• Your goal: Copy the data below exactly.

• Provided entries:
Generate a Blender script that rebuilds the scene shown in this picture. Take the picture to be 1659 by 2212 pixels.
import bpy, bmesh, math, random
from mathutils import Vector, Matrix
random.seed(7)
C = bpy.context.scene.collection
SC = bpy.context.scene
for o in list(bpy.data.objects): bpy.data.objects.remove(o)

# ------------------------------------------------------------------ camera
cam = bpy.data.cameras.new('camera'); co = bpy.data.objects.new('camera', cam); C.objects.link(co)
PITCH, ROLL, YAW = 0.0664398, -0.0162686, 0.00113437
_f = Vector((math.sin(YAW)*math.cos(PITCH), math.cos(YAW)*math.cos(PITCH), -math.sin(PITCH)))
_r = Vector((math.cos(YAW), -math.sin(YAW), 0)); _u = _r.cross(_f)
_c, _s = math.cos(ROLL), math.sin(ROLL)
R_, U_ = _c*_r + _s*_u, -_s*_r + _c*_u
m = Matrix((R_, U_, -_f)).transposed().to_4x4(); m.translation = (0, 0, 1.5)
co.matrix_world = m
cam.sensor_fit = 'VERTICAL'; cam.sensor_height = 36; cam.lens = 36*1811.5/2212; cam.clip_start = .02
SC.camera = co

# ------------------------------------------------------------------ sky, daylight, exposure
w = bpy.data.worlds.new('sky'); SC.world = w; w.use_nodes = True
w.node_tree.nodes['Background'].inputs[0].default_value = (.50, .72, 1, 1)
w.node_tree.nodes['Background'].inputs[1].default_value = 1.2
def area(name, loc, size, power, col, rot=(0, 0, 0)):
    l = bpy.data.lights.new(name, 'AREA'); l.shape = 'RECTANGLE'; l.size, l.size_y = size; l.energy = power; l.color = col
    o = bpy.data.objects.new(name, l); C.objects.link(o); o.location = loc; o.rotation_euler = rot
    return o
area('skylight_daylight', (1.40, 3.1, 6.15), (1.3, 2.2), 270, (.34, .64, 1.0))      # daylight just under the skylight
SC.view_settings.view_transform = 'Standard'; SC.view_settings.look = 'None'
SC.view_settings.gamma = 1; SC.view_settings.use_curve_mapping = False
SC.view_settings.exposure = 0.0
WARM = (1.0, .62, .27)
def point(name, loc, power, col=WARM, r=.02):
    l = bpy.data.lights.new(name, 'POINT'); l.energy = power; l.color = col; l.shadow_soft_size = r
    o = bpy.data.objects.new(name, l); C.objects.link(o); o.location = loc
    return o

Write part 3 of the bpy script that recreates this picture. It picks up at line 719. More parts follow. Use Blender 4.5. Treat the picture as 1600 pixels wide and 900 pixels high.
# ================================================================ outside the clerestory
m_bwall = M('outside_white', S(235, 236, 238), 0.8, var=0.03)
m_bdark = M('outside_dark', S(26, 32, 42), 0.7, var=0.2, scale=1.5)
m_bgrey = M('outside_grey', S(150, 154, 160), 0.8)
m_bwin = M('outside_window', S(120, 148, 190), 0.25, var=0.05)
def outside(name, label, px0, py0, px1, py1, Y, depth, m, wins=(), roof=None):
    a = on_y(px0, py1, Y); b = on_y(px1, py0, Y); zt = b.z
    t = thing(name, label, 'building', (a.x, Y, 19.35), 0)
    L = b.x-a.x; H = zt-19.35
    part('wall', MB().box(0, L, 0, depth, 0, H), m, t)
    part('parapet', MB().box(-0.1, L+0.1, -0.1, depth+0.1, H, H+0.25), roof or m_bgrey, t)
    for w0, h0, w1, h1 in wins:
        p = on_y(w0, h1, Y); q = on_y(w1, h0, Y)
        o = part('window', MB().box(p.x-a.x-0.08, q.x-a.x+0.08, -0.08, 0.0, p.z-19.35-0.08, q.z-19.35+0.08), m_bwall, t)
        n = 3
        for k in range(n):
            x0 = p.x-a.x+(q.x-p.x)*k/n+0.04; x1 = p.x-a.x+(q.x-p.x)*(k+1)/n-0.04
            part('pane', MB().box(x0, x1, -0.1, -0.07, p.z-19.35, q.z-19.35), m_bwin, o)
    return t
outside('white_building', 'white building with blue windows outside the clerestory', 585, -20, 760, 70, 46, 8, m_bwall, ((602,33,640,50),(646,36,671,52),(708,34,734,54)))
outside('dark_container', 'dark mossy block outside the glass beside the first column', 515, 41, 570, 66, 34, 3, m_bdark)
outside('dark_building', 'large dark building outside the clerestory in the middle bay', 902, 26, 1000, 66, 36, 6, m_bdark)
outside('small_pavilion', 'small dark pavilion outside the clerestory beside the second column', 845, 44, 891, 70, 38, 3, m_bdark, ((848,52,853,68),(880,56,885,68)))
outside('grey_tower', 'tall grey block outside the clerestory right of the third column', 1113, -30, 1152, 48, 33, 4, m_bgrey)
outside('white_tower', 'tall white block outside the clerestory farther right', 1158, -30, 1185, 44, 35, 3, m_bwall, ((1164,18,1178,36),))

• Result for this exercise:
Generate a Blender script that rebuilds the scene shown in this picture. Take the picture to be 1659 by 2212 pixels.
import bpy, bmesh, math, random
from mathutils import Vector, Matrix
random.seed(7)
C = bpy.context.scene.collection
SC = bpy.context.scene
for o in list(bpy.data.objects): bpy.data.objects.remove(o)

# ------------------------------------------------------------------ camera
cam = bpy.data.cameras.new('camera'); co = bpy.data.objects.new('camera', cam); C.objects.link(co)
PITCH, ROLL, YAW = 0.0664398, -0.0162686, 0.00113437
_f = Vector((math.sin(YAW)*math.cos(PITCH), math.cos(YAW)*math.cos(PITCH), -math.sin(PITCH)))
_r = Vector((math.cos(YAW), -math.sin(YAW), 0)); _u = _r.cross(_f)
_c, _s = math.cos(ROLL), math.sin(ROLL)
R_, U_ = _c*_r + _s*_u, -_s*_r + _c*_u
m = Matrix((R_, U_, -_f)).transposed().to_4x4(); m.translation = (0, 0, 1.5)
co.matrix_world = m
cam.sensor_fit = 'VERTICAL'; cam.sensor_height = 36; cam.lens = 36*1811.5/2212; cam.clip_start = .02
SC.camera = co

# ------------------------------------------------------------------ sky, daylight, exposure
w = bpy.data.worlds.new('sky'); SC.world = w; w.use_nodes = True
w.node_tree.nodes['Background'].inputs[0].default_value = (.50, .72, 1, 1)
w.node_tree.nodes['Background'].inputs[1].default_value = 1.2
def area(name, loc, size, power, col, rot=(0, 0, 0)):
    l = bpy.data.lights.new(name, 'AREA'); l.shape = 'RECTANGLE'; l.size, l.size_y = size; l.energy = power; l.color = col
    o = bpy.data.objects.new(name, l); C.objects.link(o); o.location = loc; o.rotation_euler = rot
    return o
area('skylight_daylight', (1.40, 3.1, 6.15), (1.3, 2.2), 270, (.34, .64, 1.0))      # daylight just under the skylight
SC.view_settings.view_transform = 'Standard'; SC.view_settings.look = 'None'
SC.view_settings.gamma = 1; SC.view_settings.use_curve_mapping = False
SC.view_settings.exposure = 0.0
WARM = (1.0, .62, .27)
def point(name, loc, power, col=WARM, r=.02):
    l = bpy.data.lights.new(name, 'POINT'); l.energy = power; l.color = col; l.shadow_soft_size = r
    o = bpy.data.objects.new(name, l); C.objects.link(o); o.location = loc
    return o

Write part 3 of the bpy script that recreates this picture. It picks up at line 719. More parts follow. Use Blender 4.5. Treat the picture as 1600 pixels wide and 900 pixels high.
# ================================================================ outside the clerestory
m_bwall = M('outside_white', S(235, 236, 238), 0.8, var=0.03)
m_bdark = M('outside_dark', S(26, 32, 42), 0.7, var=0.2, scale=1.5)
m_bgrey = M('outside_grey', S(150, 154, 160), 0.8)
m_bwin = M('outside_window', S(120, 148, 190), 0.25, var=0.05)
def outside(name, label, px0, py0, px1, py1, Y, depth, m, wins=(), roof=None):
    a = on_y(px0, py1, Y); b = on_y(px1, py0, Y); zt = b.z
    t = thing(name, label, 'building', (a.x, Y, 19.35), 0)
    L = b.x-a.x; H = zt-19.35
    part('wall', MB().box(0, L, 0, depth, 0, H), m, t)
    part('parapet', MB().box(-0.1, L+0.1, -0.1, depth+0.1, H, H+0.25), roof or m_bgrey, t)
    for w0, h0, w1, h1 in wins:
        p = on_y(w0, h1, Y); q = on_y(w1, h0, Y)
        o = part('window', MB().box(p.x-a.x-0.08, q.x-a.x+0.08, -0.08, 0.0, p.z-19.35-0.08, q.z-19.35+0.08), m_bwall, t)
        n = 3
        for k in range(n):
            x0 = p.x-a.x+(q.x-p.x)*k/n+0.04; x1 = p.x-a.x+(q.x-p.x)*(k+1)/n-0.04
            part('pane', MB().box(x0, x1, -0.1, -0.07, p.z-19.35, q.z-19.35), m_bwin, o)
    return t
outside('white_building', 'white building with blue windows outside the clerestory', 585, -20, 760, 70, 46, 8, m_bwall, ((602,33,640,50),(646,36,671,52),(708,34,734,54)))
outside('dark_container', 'dark mossy block outside the glass beside the first column', 515, 41, 570, 66, 34, 3, m_bdark)
outside('dark_building', 'large dark building outside the clerestory in the middle bay', 902, 26, 1000, 66, 36, 6, m_bdark)
outside('small_pavilion', 'small dark pavilion outside the clerestory beside the second column', 845, 44, 891, 70, 38, 3, m_bdark, ((848,52,853,68),(880,56,885,68)))
outside('grey_tower', 'tall grey block outside the clerestory right of the third column', 1113, -30, 1152, 48, 33, 4, m_bgrey)
outside('white_tower', 'tall white block outside the clerestory farther right', 1158, -30, 1185, 44, 35, 3, m_bwall, ((1164,18,1178,36),))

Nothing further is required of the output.